100% turnover in every politician everywhere.
From dogcatcher of Podunk, Indiana to President.

Veeshir   ·  November 19, 2009 6:50 PM

How do you feel about Heironymus Bosch? He always struck me as a big Dali influence.

Lynne   ·  November 19, 2009 7:07 PM

The Czech Republic and Slovakia split peacably after a referendum.

So peaceful civil dissolution is possible.

Tom DeGisi

Tom DeGisi   ·  November 19, 2009 7:31 PM

Our previous Civil War, tragic in so many respects ultimately did not settle the question of what rights, if any, a state had.

I know that many (most northerners, especially) will say that war was fought over slavery, and I am certainly glad that slavery ended...

yet, that war truly left unsettled the powers and authorities (rights, if you want to call them that) that states have beyond or equal to the federal government.

While the Union rightfully won on the question of whether a person's skin color or previous servitude precluded citizenship, the idea that federal law trumps state law could not declare such a win.

It is a flavor of such that now threatens a new civil war... but it will not be one involving bullets. Yet.
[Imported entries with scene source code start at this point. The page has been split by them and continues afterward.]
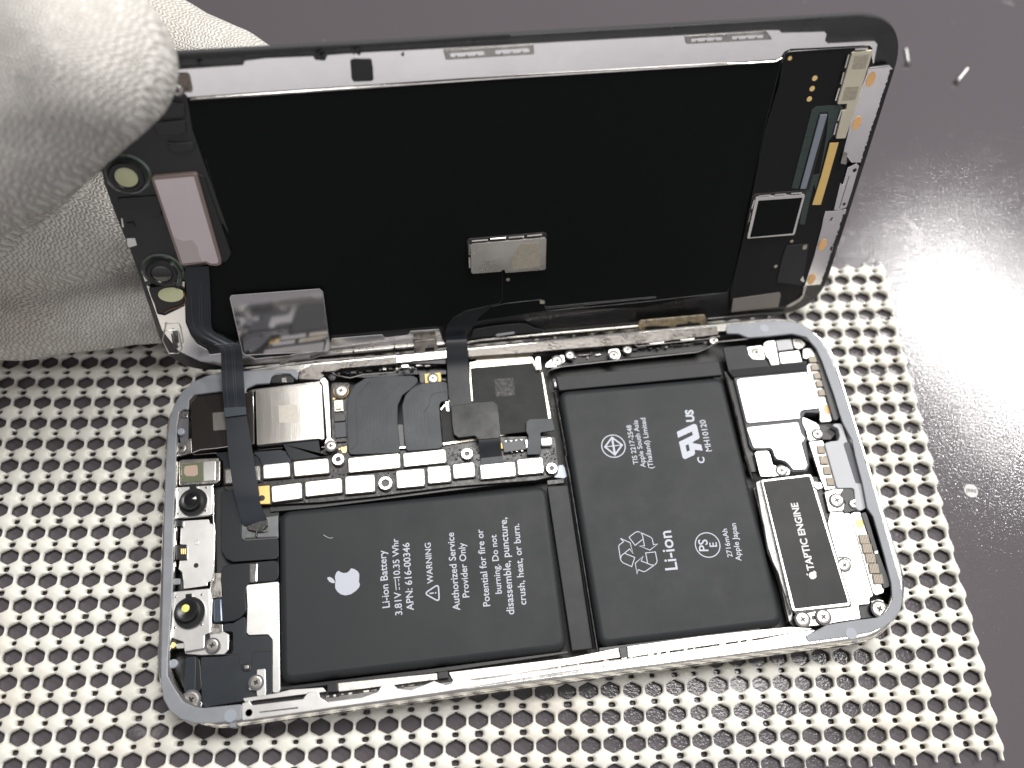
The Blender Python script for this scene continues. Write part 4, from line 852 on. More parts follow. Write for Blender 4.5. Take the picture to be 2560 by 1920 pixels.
for c in ((965, 1472), (1152, 1450)): screw('F', c, 1.3, -.7)
disc('bracket_hole', 'F', (1057, 1460), .58, -1.27, .05, m_steelr, bs, prof=[(.58, -.03), (.58, .1), (.4, .1), (.36, .0)]); disc('bracket_hole', 'F', (1057, 1460), .38, -1.2, .05, m_black, bs)
slab('grounding_strip', 'F', [(1392, 520), (1420, 506), (1480, 505), (1510, 560), (1700, 1180), (1692, 1235), (1622, 1258), (1595, 1230)], -.95, .9, m_plate, r=.5, bev=.1)
slab('orange_pad', 'F', [(1437, 577), (1500, 568), (1515, 632), (1490, 650), (1450, 645)], -.85, .15, m_gold2, r=.25)
for c in ((1520, 748), (1547, 832), (1577, 920), (1608, 1014), (1645, 1108)): ribbed('F', c, .95, .95, -.12, -.45, nr=6)
slab('inner_channel', 'F', [(1488, 515), (1535, 500), (1640, 850), (1755, 1150), (1740, 1180), (1690, 1200), (1600, 850)], -.6, .8, m_black, r=.4)
slab('inner_channel', 'E', [(1175, 440), (1230, 520), (1330, 800), (1420, 1100), (1400, 1145), (1360, 1150), (1250, 780)], -.6, .8, m_black, r=.4)
slab('steel_tab', 'F', [(1610, 855), (1640, 852), (1645, 880), (1615, 885)], -.45, .3, m_plate, r=.05)
slab('corner_block', 'F', [(1465, 1345), (1565, 1335), (1600, 1300), (1610, 1450), (1490, 1470)], -2.0, .8, m_black, r=.2)
slab('steel_tab', 'F', [(1575, 1310), (1640, 1292), (1690, 1300), (1720, 1390), (1690, 1440), (1640, 1452), (1610, 1430), (1600, 1345)], -1.4, .6, m_plate, r=.5, bev=.1); screw('F', (1658, 1378), 1.4, -.8)
slab('dark_well', 'F', [(840, 1500), (890, 1430), (930, 1545), (900, 1560)], -2, .5, m_black)

# ================================================================== SCREEN ASSEMBLY
def dpoly(P, h): return [ond(px(*p), h) for p in P]
oc = dpoly([('X', 168, 156), ('X', 2284, 37), ('X', 2046, 781), ('X', 428, 940)], 0)
oc[0][1] = oc[1][1] * .5 + oc[0][1] * .5; Pq = fillet(oc, 10.5, 12)
V, F = solid(Pq, -.35, .9, .2, 2); gl = link('screen_bezel', V, F, m_glassb, screen, 'd')
Pg = inset([np.array(p) for p in (Pq if area2(Pq) > 0 else Pq[::-1])], -.25); V, F = solid(Pg, -1.1, .8, .25, 2); link('cover_glass', V, F, m_glasse, screen, 'd')
# polished frame plate along the far long edge
dslab('frame_plate', 'N', [(60, 300), (110, 298), (545, 270), (555, 242), (700, 225), (930, 215), (1010, 212), (1020, 235), (1085, 240), (1100, 205), (1330, 188), (1640, 172), (1860, 160), ('J', 0, 95), ('J', 550, 60), ('J', 668, 60), ('J', 690, 85), ('J', 1115, 75), ('J', 1135, 100), ('J', 1120, 165), ('J', 1150, 190), ('J', 1540, 170), ('J', 1610, 168), ('J', 1638, 200), ('J', 1600, 395), ('J', 1570, 395), ('J', 1580, 240), ('J', 1560, 212), ('J', 1100, 236), ('J', 780, 250), ('J', 720, 275), ('J', 680, 335), ('J', 640, 350), ('J', 0, 395), (2212, 345), (200, 482), (150, 482)], .35, .7, m_strip, r=.25, bev=.1)
wire('frame_plate_lip', 'N', [(200, 494), (1200, 426), (2212, 358), ('J', 0, 405), ('J', 300, 388), ('J', 630, 370), ('J', 690, 340)], .3, .22, m_steel, fr='d')
dslab('foam_square', 'N', [(1252, 240), (1275, 232), (1392, 232), (1402, 290), (1406, 368), (1390, 378), (1275, 382), (1260, 360)], .55, .3, m_black, r=.3)
def slotplate(r_, P, n):
    o = dslab('clip_plate', r_, P, .8, .5, m_steelr, r=.15, bev=.08)
    (x0, y0), (x1, y1), (x2, y2), (x3, y3) = P
    for k in range(n):
        u0, u1 = (k + .12) / n, (k + .88) / n
        f = lambda u, v: (x0 + (x1 - x0) * u + (x3 - x0) * v, y0 + (y1 - y0) * u + (y3 - y0) * v)
        dslab('clip_slot', r_, [f(u0, .3), f(u1, .3), f(u1, .72), f(u0, .72)], .84, .06, m_strip, o, r=.25, bev=.02)
        for j in range(3):
            c = f(u0 + (u1 - u0) * (j + .6) / 3.4, .66); disc('clip_notch', r_, c, .14, .89, .05, m_black, o, 'd', bev=.01, n=8)
slotplate('N', [(1865, 178), (2460, 140), (2464, 200), (1882, 238)], 2)
slotplate('J', [(-262, 128), (550, 82), (600, 155), (-250, 200)], 2)
for (r_, x, y, s_) in (('N', 1288, 190, 26), ('N', 1045, 215, 30), ('N', 258, 270, 18), ('N', 1050, 185, 14), ('J', 1750, 425, 12), ('K', 1180, 425, 22), ('K', 1180, 715, 26), ('N', 1600, 205, 14)):
    for k in range(5):
        a = random.uniform(0, 6.3); q = random.uniform(.3, 1) * s_; cx, cy = x + math.cos(a) * q, y + math.sin(a) * q * .8
        dslab('adhesive_residue', r_, [(cx - s_ * .6, cy), (cx, cy - s_ * .5), (cx + s_ * .7, cy - s_ * .1), (cx + s_ * .2, cy + s_ * .5)], .6 + k * .03, .25, random.choice((m_black, m_glassb)), r=.2)
# ragged adhesive along the far edge
zz = [(100, 205), (100, 295)]; 
for k in range(60):
    x = 100 + k * 37; y = 205 - k * 2.37
for k in range(44):
    x0 = 100 + k * 50; y0 = 215 - k * 3.1 * 1.02
    dslab('adhesive_strip', 'N', [(x0, y0), (x0 + 56, y0 - 3.4), (x0 + 56, y0 + 22 + random.uniform(-6, 8)), (x0 + 28, y0 + 26 + random.uniform(-7, 8)), (x0, y0 + 24 + random.uniform(-6, 8))], -.15 + random.random() * .1, .3, m_black, r=.1)
# back foil of the display
foil = dslab('display_foil', 'A', [(1240, 700), (2212, 640), ('J', 0, 412), ('J', 700, 365), ('K', 405, 100), ('K', 195, 1120), ('K', 150, 1150), ('K', 0, 1168), ('D', 1400, 240), ('D', 560, 270), ('M', 975, 705), ('M', 180, 772), ('L', 1055, 1385), ('L', 820, 1290), ('L', 800, 700), ('L', 720, 0)], .25, .6, m_oled, r=.6, bev=.15)
# near strip, left part: polished plate
dslab('frame_plate', 'L', [(600, 945), (648, 945), (655, 1240), (690, 1330), (740, 1400), (810, 1440), (830, 1475), (905, 1465), (1060, 1415), (1100, 1425), (1130, 1490), (1160, 1505), ('B', 1440, 260), ('B', 1480, 160), ('B', 1920, 125), ('B', 1945, 155), ('B', 2140, 130), ('C', 770, 120), ('C', 780, 95), ('C', 1030, 78), ('C', 1060, 160), ('C', 1085, 220), ('C', 540, 240), ('C', 0, 320), ('B', 1300, 345), ('B', 1000, 375), ('B', 530, 400), ('B', 350, 360), ('B', 160, 270), ('L', 480, 1300), ('L', 380, 1010), ('L', 330, 870), ('L', 345, 850), ('L', 400, 1000), ('L', 450, 1180), ('L', 500, 1190), ('L', 645, 1120)], .1, .5, m_strip, r=.25, bev=.12)
wire('hinge_bar', 'C', [('B', 1300, 330), (0, 300), (280, 275), (640, 240), (1080, 205)], .3, .42, m_steelr, fr='d'); wire('hinge_bar', 'D', [('C', 1270, 195), (0, 520), (300, 492), (700, 455), (1380, 395)], .1, .3, m_steelr, fr='d')
wire('hinge_bar', 'O', [(930, 335), (1300, 300), (1600, 280)], .1, .2, m_glasse, fr='d')
for P in ([(('C'), 275, 285), ('C', 290, 268), ('C', 305, 285)], [('C', 622, 262), ('C', 645, 235), ('C', 665, 258)]): dslab('black_tip', 'C', P, .75, .3, m_black, r=.05)
# film, left
def film_h(p): return 1.7 - .75 * (767 - p[1]) / 140      # the film stands off the plate along its lower edge
fq = [(497, 643), (500, 638), (690, 624), (697, 630), (713, 752), (708, 758), (532, 767), (524, 762)]
ft = [ond(px('V', *p), film_h(p)) for p in fq]; nf = len(ft)
V = [tuple(p) for p in ft] + [(p[0], p[1], p[2] - .12) for p in ft]
fl = link('glossy_film', V, [tuple(range(nf)), tuple(range(nf, 2 * nf))[::-1]] + [(i, (i + 1) % nf, nf + (i + 1) % nf, nf + i) for i in range(nf)], m_film, screen, 'd', 20)
Vw, Fw = tube_vf([ond(px('V', *p), film_h(p)) for p in fq + fq[:1]], .09); link('film_edge', Vw, Fw, m_plate, fl, 'd')
dslab('film_tab', 'L', [(1022, 1385), (1060, 1365), (1068, 1395), (1030, 1400)], .8, .1, m_plate, fl, r=.15)
dslab('contact_clip', 'B', [(975, 320), (1135, 305), (1138, 325), (1095, 335), (1095, 375), (1070, 390), (1035, 380), (1032, 338), (980, 340)], .5, .3, m_steel, r=.25)
# thin outlines on the foil
for P in ([('M', 1372, 345), ('M', 1372, 520), ('M', 1350, 548), ('M', 1240, 575), ('M', 1120, 600), ('M', 1040, 645), ('M', 985, 710)],
          [('M', 975, 745), ('M', 1000, 690), ('M', 1050, 640), ('M', 1130, 608), ('M', 1400, 548), ('M', 1640, 522), ('M', 1665, 535), ('M', 1668, 580), ('M', 1690, 600), ('D', 900, 230)],
          [('D', 560, 235), ('D', 1520, 143), ('D', 1522, 152), ('D', 600, 245), ('D', 570, 255)], [('D', 600, 268), ('D', 1400, 190), ('K', 0, 1165), ('K', 140, 1150), ('K', 185, 1110), ('K', 300, 650), ('K', 410, 130), ('J', 500, 1100), ('J', 690, 340)]):
    wire('foil_outline', 'M', P, .27, .045, m_line, foil, fr='d')
dslab('foil_dot', 'M', [(1630, 525), (1662, 530), (1664, 552), (1632, 552)], .3, .04, m_code, foil, r=.2, bev=.01)
wire('foil_outline', 'L', [(795, 50), (880, 350), (960, 650), (980, 740)], .3, .035, m_line, foil, fr='d')
# lower right dark tapes on screen
dslab('near_tape', 'D', [(-60, 430), (120, 400), (330, 378), (400, 382), (480, 420), (580, 440), (300, 470), (0, 500), (-80, 510)], .4, .15, m_tape, r=.5)
dslab('near_tape_mark', 'D', [(133, 478), (150, 468), (290, 450), (302, 458), (295, 468), (145, 490)], .55, .08, m_grey, r=.2)
dslab('flex_board', 'J', [(700, 330), (720, 290), (760, 268), (1390, 232), (1560, 240), (1600, 420), (1480, 900), (1350, 1300), (1270, 1659), ('K', 1210, 330), ('K', 1110, 350), ('K', 1080, 480), ('K', 920, 1080), ('K', 900, 1180), ('K', 850, 1230), ('K', 720, 1290), ('K', 190, 1350), ('K', 180, 1150), ('K', 300, 650), ('K', 420, 60), ('J', 520, 1050), ('J', 660, 600)], .5, .3, m_dboard, r=.5, bev=.06)
wire('board_edge', 'J', [(690, 380), (720, 295), (760, 272), (1100, 250), (1540, 225)], .55, .1, m_glasse, fr='d')
for c, r_ in (((770, 340), .38), ((1015, 537), .50), ((990, 640), .50), ((962, 742), .50)): disc('gold_test_pad', 'J', c, r_, .56, .1, m_gold, fr='d', bev=.02)
cs = dslab('cream_shield_can', 'J', [(1385, 290), (1405, 278), (1585, 262), (1580, 300), (1420, 830), (1318, 1130), (1225, 1135), (1235, 1080), (1290, 860), (1325, 845), (1335, 790), (1240, 795), (1250, 740)], .95, .5, m_creamp, r=.2, bev=.08)
for P in ([(1408, 312), (1555, 300), (1515, 440), (1378, 448)], [(1320, 622), (1455, 618), (1415, 750), (1282, 758)]): dslab('etched_patch', 'J', P, .97, .03, m_code, cs, r=.05, bev=0)
for a, b in (((1350, 300), (1315, 430)), ((1300, 475), (1272, 590)), ((1258, 632), (1220, 755)), ((1280, 845), (1245, 950)), ((1232, 980), (1205, 1090)), ((1410, 252), (1535, 245))):
    wire('shield_tab', 'J', [a, b], .8, .18, m_plate, cs, fr='d')
sp_ = dslab('frame_plate', 'J', [(1545, 432), (1750, 402), (1782, 438), (1690, 760), (1600, 1060), (1500, 1290), (1480, 1370), (1380, 1370), (1300, 1260), (1400, 850), (1530, 500)], .75, .4, m_strip, r=.15, bev=.08)
wire('frame_plate_lip', 'J', [(1550, 432), (1745, 410)], .85, .22, m_steel, fr='d')
for r_, c in (('J', (1570, 548)), ('J', (1432, 980)), ('K', (1093, 683)), ('K', (985, 1022))): ellipse_d('glue_dot', r_, c, .85, 1.45, .82, .08, m_orange, rot=0)
gf = dslab('green_flex', 'J', [(985, 850), (1030, 815), (1270, 798), (1300, 830), (1200, 1100), (1150, 1150), (1020, 1659), ('K', 1010, 60), ('K', 915, 480), ('K', 865, 478), ('K', 880, 380), ('K', 960, 0), ('J', 1060, 1480), ('J', 1130, 1100), ('J', 1150, 880), ('J', 1060, 870), ('J', 855, 1630), ('J', 785, 1622)], .6, .15, m_green, r=.3, bev=.03)
dslab('flex_slot', 'J', [(1062, 868), (1150, 866), (1110, 1060), (960, 1640), (860, 1645)], .62, .1, m_black, r=.15, bev=.02)
dslab('display_driver_chip', 'J', [(1070, 900), (1140, 894), (930, 1628), (872, 1628)], .85, .3, m_bluebar, r=.1, bev=.06)
dslab('gold_bar', 'J', [(1165, 1178), (1252, 1170), ('K', 1150, 30), ('K', 1075, 285), ('K', 990, 287), ('J', 1080, 1500)], .75, .15, m_gold2, r=.08, bev=.04)
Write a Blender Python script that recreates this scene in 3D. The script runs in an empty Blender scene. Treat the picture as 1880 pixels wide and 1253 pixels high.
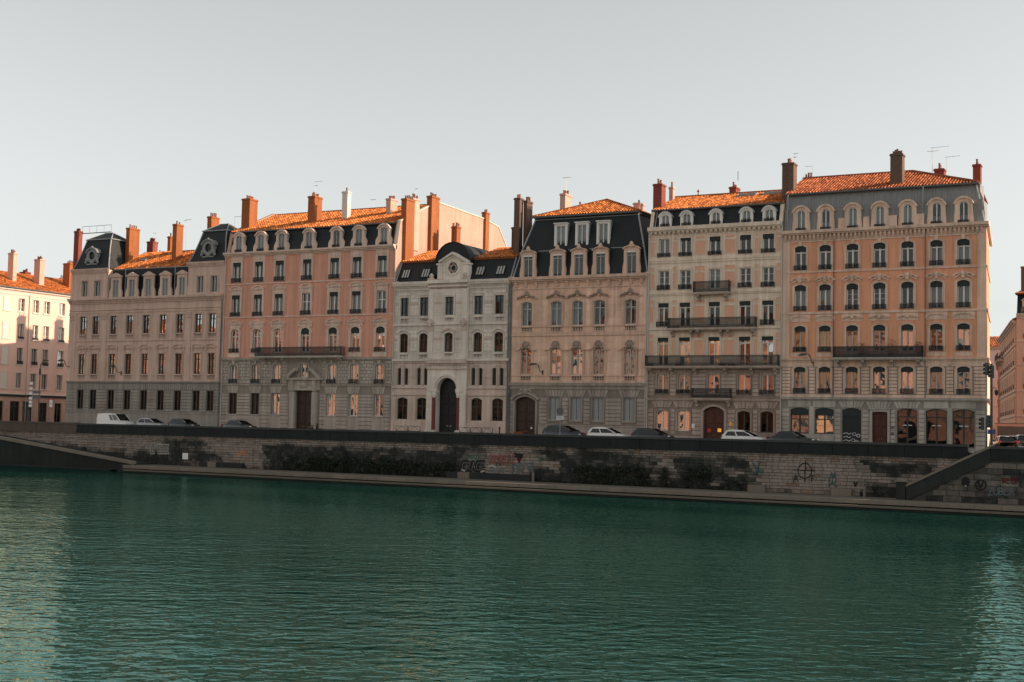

Donna B.   ·  November 20, 2009 1:08 AM

Donna B.,

Slavery has NOT ended; it is exactly what the Second Civil War will be fought over; and it will be Democrats advocating slavery that make it necessary. The difference between the plantation and the collective is purely semantic.

If the Founding Fathers had listened to the 1770s version of Eric, we'd still be ruled from England.

"Give no ear to bondsmen bidding us endure.
Whining "He is weak and far"; crying "Time will cure."

(Time himself is witness, till the battle joins,
Deeper strikes the rottenness in the people's loins.)

Give no heed to bondsmen masking war with peace.
Suffer not the old King here or overseas.

They that beg us barter--wait his yielding mood--
Pledge the years we hold in trust-pawn our brother's blood--

Howso' great their clamour, whatsoe'er their claim,
Suffer not the old King under any name!

Here is naught unproven--here is naught to learn.
It is written what shall fall if the King return."